All over the nation, police have had to deal with the so called “Ferguson factor,” hesitating to use force — even when it may be necessary — for fear of being the next Officer Darren Wilson. As Officer Luke Luther from as far away as the small town of Omro, Wisconsin — which has a population of about 3,500 — told The New American, he feels that the Ferguson factor has created a situation where “a lot of people may have jumped to conclusions before all the facts were known,” adding, “A lot of them believed ‘facts’ that weren’t actually facts. It definitely makes me think a little more, and it might slow me down in certain things.”
Art Thompson, the CEO of The John Birch Society, the parent organization of this magazine, has stated,
Our system of local police, responsible to the local citizens, is unique in the world. Most countries have a system of national police whose first loyalty is to the national government.
Our system is one of the cornerstones of liberty.
America is great due to our system of liberty and the fact that our government is more localized and closer to the people, including police authority.
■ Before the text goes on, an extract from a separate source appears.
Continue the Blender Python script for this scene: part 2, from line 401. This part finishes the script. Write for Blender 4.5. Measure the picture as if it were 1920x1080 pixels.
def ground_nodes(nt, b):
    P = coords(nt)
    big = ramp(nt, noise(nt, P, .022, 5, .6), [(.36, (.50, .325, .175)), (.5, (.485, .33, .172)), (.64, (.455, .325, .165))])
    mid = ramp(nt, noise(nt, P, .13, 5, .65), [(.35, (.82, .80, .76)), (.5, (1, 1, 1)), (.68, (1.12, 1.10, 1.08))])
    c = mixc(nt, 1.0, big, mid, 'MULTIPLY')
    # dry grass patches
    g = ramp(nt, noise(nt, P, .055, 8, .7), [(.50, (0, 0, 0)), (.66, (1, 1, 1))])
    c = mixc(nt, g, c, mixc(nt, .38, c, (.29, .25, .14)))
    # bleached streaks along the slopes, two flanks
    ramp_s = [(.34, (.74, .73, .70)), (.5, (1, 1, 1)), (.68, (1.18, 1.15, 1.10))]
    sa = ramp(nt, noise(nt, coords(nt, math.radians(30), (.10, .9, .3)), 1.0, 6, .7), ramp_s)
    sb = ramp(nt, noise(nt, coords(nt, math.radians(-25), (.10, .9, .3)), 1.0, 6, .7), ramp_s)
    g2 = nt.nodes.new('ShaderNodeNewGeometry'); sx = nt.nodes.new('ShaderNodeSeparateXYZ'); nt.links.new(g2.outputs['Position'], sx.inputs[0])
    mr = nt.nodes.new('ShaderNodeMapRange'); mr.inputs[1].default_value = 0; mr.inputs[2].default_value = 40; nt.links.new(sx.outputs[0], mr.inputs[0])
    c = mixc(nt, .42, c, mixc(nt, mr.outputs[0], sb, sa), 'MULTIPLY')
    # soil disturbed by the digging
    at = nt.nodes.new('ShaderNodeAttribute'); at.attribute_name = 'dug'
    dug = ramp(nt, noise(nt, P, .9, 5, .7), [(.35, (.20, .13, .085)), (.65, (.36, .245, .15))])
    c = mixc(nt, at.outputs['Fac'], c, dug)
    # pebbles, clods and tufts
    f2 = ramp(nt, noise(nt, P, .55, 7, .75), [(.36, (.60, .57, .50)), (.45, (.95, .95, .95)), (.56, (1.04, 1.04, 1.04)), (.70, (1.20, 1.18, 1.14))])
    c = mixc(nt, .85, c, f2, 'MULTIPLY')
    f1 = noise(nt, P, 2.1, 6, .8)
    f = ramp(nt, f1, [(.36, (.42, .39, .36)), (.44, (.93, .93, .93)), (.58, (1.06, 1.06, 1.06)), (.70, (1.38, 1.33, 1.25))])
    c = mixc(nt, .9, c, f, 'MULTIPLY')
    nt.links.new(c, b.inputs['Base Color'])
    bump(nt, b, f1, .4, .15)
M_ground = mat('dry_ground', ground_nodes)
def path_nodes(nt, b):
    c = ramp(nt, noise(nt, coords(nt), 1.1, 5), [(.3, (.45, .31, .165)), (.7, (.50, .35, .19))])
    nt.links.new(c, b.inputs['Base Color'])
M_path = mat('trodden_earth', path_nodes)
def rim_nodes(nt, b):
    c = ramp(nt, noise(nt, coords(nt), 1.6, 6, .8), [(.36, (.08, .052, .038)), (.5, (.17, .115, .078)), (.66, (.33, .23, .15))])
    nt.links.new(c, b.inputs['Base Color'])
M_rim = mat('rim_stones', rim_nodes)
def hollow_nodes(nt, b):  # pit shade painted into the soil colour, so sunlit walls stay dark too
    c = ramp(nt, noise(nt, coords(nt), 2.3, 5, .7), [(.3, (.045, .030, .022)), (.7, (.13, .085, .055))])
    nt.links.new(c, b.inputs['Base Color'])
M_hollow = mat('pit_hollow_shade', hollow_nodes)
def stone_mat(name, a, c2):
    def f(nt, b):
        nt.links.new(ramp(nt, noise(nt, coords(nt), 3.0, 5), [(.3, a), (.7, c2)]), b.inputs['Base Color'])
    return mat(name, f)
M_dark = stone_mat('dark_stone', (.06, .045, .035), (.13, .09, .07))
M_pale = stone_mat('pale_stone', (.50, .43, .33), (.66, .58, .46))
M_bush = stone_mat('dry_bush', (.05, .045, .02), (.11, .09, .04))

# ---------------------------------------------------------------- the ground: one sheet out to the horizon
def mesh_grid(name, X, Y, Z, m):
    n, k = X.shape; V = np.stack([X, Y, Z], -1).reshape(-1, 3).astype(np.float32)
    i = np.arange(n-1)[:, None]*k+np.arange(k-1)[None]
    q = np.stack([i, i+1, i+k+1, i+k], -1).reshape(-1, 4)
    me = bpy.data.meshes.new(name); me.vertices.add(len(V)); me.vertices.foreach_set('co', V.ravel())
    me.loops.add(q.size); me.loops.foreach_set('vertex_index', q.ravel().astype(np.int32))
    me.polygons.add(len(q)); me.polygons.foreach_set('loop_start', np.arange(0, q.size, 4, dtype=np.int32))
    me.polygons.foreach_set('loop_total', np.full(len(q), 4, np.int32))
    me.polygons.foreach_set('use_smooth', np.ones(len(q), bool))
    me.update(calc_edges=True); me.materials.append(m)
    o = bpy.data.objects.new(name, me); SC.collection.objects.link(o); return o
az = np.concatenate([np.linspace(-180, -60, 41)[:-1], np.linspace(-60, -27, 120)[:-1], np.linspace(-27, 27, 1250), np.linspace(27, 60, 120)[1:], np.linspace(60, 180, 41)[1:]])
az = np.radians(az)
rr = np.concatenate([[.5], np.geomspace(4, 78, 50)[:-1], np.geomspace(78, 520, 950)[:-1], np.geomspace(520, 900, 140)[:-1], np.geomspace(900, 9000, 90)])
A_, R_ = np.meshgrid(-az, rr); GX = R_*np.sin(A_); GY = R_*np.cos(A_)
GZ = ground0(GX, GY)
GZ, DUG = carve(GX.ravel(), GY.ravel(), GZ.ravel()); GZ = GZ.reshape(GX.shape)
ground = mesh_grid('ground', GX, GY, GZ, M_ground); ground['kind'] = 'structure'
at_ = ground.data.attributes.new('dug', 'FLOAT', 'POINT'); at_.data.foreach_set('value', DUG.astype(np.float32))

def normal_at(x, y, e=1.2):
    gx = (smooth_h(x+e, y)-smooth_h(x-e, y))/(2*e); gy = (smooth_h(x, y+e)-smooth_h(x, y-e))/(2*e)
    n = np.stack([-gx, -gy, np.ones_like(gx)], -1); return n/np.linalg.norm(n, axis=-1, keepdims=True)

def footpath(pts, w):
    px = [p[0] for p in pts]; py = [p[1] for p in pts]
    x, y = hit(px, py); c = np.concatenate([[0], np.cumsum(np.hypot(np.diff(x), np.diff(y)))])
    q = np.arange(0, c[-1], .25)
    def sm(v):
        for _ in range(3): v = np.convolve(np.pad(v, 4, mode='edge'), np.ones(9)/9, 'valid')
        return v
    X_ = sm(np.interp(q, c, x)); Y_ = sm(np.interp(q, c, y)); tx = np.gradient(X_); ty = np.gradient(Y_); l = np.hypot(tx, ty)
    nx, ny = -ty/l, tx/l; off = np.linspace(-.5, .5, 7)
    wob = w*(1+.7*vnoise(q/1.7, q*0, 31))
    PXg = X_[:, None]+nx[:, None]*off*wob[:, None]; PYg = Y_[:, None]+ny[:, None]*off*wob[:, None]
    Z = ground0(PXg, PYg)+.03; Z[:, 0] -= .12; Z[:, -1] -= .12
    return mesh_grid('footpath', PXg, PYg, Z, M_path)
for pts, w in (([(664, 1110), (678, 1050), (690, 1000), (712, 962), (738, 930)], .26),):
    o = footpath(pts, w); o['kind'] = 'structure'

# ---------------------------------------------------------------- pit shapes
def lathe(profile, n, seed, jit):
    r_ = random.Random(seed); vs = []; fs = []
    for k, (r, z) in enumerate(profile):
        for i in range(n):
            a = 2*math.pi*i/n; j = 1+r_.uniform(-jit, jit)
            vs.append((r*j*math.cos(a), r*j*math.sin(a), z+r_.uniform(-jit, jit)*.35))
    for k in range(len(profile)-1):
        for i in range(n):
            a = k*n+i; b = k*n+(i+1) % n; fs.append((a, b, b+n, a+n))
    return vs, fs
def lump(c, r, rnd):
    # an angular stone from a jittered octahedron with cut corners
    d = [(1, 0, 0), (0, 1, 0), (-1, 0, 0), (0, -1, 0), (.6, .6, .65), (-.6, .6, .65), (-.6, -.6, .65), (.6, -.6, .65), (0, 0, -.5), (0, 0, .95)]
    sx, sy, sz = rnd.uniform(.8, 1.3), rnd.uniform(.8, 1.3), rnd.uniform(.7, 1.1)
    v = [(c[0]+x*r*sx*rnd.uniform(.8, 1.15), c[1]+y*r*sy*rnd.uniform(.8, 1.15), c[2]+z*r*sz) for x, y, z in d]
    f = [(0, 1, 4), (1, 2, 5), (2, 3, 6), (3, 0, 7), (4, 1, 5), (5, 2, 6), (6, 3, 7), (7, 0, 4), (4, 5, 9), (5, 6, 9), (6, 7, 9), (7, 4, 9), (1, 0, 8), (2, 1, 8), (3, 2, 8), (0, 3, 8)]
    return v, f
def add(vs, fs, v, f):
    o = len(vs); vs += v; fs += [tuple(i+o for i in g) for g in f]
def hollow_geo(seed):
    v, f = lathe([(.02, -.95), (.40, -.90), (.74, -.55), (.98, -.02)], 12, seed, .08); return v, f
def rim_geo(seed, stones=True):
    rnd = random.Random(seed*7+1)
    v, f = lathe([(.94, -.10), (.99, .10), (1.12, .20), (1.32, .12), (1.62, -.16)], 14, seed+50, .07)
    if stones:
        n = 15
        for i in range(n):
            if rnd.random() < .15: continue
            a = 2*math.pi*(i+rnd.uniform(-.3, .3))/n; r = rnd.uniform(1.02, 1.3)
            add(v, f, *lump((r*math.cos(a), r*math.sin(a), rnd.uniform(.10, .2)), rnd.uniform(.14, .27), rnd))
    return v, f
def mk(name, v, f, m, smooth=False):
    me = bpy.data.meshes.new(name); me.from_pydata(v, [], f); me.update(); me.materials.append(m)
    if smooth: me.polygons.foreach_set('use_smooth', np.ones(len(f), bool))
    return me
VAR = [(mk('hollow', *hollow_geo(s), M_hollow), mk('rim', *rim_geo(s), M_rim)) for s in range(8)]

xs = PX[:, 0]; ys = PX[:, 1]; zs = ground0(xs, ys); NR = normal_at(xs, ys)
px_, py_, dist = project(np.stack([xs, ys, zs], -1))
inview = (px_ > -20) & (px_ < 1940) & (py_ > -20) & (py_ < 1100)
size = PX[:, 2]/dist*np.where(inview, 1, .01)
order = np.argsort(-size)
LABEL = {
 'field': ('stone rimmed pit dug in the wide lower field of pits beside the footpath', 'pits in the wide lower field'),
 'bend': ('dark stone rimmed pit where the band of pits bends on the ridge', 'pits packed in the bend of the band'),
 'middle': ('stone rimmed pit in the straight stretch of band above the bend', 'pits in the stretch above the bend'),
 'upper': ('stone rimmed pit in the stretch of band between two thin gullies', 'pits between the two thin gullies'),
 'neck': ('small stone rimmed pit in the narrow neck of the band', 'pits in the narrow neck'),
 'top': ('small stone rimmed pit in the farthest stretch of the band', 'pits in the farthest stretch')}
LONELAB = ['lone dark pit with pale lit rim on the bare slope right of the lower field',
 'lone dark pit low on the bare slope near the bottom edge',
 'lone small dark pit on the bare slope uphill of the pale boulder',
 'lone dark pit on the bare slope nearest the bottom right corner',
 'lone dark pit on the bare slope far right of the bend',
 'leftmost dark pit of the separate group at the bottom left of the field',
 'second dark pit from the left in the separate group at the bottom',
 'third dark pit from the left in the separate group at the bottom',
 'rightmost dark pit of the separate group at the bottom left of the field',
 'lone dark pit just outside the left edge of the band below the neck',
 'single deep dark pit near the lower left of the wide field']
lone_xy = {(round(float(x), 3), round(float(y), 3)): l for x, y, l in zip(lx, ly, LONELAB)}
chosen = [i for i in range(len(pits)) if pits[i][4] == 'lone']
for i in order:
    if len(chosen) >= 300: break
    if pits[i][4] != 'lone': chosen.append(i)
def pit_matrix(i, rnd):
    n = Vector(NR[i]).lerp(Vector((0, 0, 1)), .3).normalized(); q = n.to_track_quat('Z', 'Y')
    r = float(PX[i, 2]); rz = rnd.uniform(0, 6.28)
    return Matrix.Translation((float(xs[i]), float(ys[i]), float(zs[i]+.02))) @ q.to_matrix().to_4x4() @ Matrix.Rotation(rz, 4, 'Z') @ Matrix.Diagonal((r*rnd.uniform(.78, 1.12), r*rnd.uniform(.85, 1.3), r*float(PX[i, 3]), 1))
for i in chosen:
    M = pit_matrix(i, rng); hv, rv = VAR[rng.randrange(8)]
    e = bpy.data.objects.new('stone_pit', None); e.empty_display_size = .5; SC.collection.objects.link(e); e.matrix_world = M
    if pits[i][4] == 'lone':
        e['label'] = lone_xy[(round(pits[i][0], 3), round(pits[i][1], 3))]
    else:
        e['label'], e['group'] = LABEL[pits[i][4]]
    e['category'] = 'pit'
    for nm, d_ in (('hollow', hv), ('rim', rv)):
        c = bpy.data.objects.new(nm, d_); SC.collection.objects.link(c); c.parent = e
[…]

In the United States, the power comes from the bottom up, from the people. Elsewhere it is more from the top down, from the bureaucrats, controlling nearly every aspect of the citizens’ lives, work, industry, and law enforcement.
Actually, the United States is one of the last countries … to have widespread local police power instead of the types of national systems that exist elsewhere. No country can become totalitarian as long as the local citizens have direct responsibility for and control of local police departments. It is one of our essential checks and balances.
There are those who want to change our American system into something resembling the rest of the world. In the process, they want to remove responsibility from the citizens and the ability of the local police departments to answer to the local citizens through their city government, becoming nothing more than units in a national police force.
The Society’s almost 50-year campaign to “Support Your Local Police and Keep Them Independent” is aimed at educating citizens about this important key to liberty.